Nos meus sonhos, sou liso, não tenho peito nem rabo. Tento não me pôr ao espelho, mas quando isso acontece parece que o peito foi colado com supercola. Parece deslocado, não faz parte
Não há corpo ideal e ter mais ou menos mamas não torna um rapaz mais ou menos trans, mas quero fazer uma mastectomia. O peito só atrapalha. Foi erro de fábrica. O que me trava é a falta de dinheiro, porque já tenho a cirurgia pensada desde os 15 ou 16 anos. De início, a ideia era reduzir, ficar naquela zona de conforto: “E se um dia quiser ter um bocadinho?”. Mas agora sei que vou tirar o peito todo. Vai ser ótimo.
Tenho um peito tão grande que nem com binders [faixas específicas] consigo escondê-lo – elas magoam e não fazem quase nada. Uma vez comprei uma cinta e usei-a no peito. Olhei-me ao espelho e estava todo reto, mas a cinta era tão apertada que não conseguia respirar. Nessa altura, pensei “estás a ser estúpido”, porque a culpa não era do meu corpo e eu estava a magoar-me.

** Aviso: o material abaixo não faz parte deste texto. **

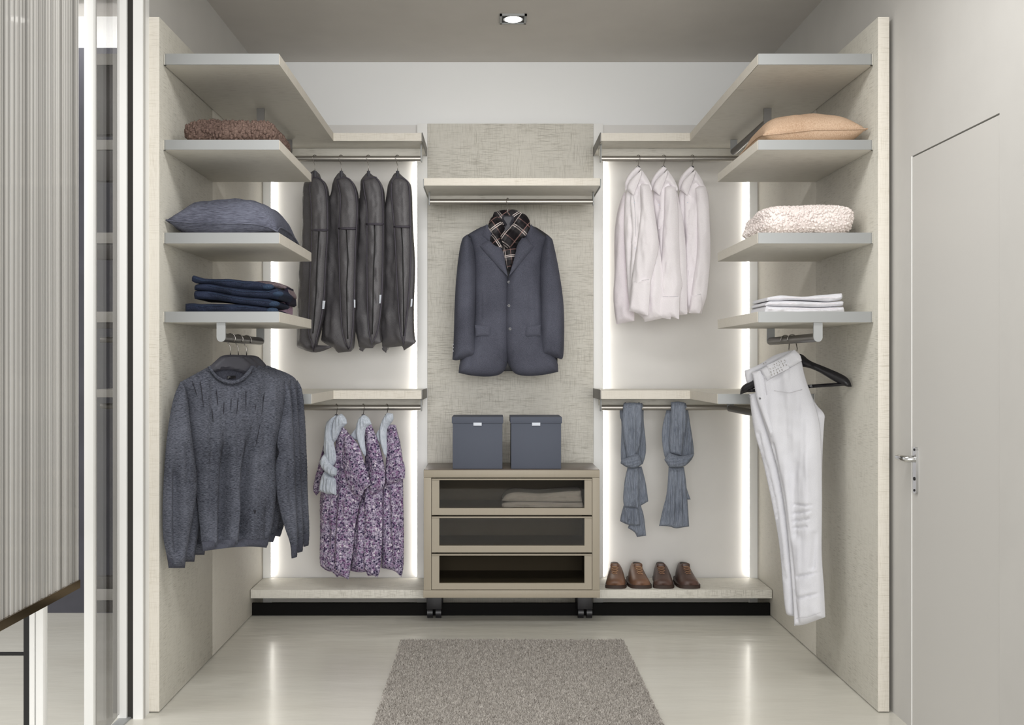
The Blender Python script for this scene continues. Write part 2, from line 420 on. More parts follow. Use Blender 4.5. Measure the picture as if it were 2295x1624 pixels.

As disforias são o mais complicado e aquilo que me define, sem eu querer. Não é tanto pelo que os outros veem e pensam que sou, é olhar-me ao espelho e não gostar do que vejo.
Nos meus sonhos, sou liso, não tenho peito nem rabo. Tento não me pôr ao espelho, mas quando isso acontece parece que o peito foi colado com supercola. Parece deslocado, não faz parte. Pode ser cortado com um x-ato?